Mayoral Election Heats Up

Sarah Volante, Copy Editor

 Illinois politics is known for its corruption. The state’s most publicized disgrace of the past few years was when the government was under national scrutiny for the Rod Blagojevich scandal. Politics is about to get even crazier with the beginning of Chicago’s mayoral race. In February of 2011, it will be time for voters to elect someone new into the position. For the past 21 years, Richard M. Daley has served as mayor but has announced that he will not be seeking another term. It didn’t take long after the September announcement for several politicians to publicly express their desire for the job. Until recently, that interest was simply a frenzy of talk and excitement. Now, it is becoming official.

November 15 was the official kickoff of Chicago’s election season. It marked the day during which the candidates for mayor, alderman, and various other city offices would present their petitions for a place on the ballot to the Chicago Board of Election Commissioners. It has become a tradition of Chicago politics for candidates and their representatives to arrive at the building long before the opening time of 9:00.

The reason behind arriving prior to opening is because those candidates who have submitted their petitions by the said time are put in a lottery that places the winner’s name on the top of the ballot. Any other petitions must be filed with the election board by November 22 to be accepted. Those submissions may be challenged up until November 30. In order to be placed on the ballots, one must have at least 12,500 valid signatures of registered Chicago voters on their petition.

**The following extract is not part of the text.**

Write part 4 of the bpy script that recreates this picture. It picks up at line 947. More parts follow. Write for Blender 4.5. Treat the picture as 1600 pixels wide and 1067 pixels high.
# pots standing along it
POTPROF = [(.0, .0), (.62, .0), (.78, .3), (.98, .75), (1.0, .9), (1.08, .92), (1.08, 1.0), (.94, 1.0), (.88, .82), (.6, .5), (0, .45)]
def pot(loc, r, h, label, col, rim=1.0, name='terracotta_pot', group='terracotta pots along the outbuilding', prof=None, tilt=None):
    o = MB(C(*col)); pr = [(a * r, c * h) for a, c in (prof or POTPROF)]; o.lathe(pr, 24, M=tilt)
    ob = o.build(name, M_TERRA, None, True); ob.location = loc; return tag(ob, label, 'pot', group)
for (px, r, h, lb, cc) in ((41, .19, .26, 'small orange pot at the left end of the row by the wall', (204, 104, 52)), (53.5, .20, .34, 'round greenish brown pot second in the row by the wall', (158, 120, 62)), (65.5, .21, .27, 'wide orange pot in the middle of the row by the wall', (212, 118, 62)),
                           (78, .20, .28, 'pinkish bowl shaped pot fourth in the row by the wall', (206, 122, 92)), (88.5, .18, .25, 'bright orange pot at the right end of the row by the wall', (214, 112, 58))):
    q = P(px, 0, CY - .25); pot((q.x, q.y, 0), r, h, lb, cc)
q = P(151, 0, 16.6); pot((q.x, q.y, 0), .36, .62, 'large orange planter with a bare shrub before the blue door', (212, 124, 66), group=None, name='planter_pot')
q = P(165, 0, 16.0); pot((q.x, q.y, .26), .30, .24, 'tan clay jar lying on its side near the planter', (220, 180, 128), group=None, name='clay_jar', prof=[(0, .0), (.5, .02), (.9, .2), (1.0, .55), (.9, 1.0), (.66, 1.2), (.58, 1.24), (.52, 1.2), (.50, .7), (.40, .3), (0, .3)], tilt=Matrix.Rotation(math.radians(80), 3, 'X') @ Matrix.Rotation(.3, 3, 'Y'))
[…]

Not only is this an important position due to Chicago’s influence on the rest of the country, but also a prestigious one. Rahm Emmanuel demonstrated the honor of the role when he said, “Only the opportunity to help President Obama as his chief of staff could have pried me away from [Chicago], and only the opportunity to lead this city could have pried me away from the President’s side. Because he knows and loves Chicago, President Obama supported my decision — for which I am grateful.”

Emmanuel’s former White House position was one that came with a respected reputation and the opportunity to work with President Obama. Immediately following Daley’s announcement, there were reports of Emmanuel possibly resigning from the job to attempt pursuing his dream of becoming mayor of Chicago. For his petition, Rahm had gathered 90,905 signatures out of the 1.4 million registered Chicago voters. With that in mind, the total number of signatures represented 1 in 16 voters. Rahm Emmanuel not only has the support of the President, but a decent backing from Chicago voters.

Now that candidates are becoming locked in, campaigning is about to heat up. Chicago is currently the third largest city in the United States. That status brings positions such as the mayor of Chicago a lot of power and influence across the nation. The entire country is watching to see what is going to unfold in Chicago’s politics. February 22, 2011, could spark change in the success that Daley has brought the city across his six terms as mayor. The question is: who can handle such an important responsibility? Richard M. Daley has made great strides in improving the city and it will take a strong leader to successfully follow in his footsteps. Chicago must vote wisely because if the wrong mayor is elected, the power and financial strength of Chicago will likely crumble.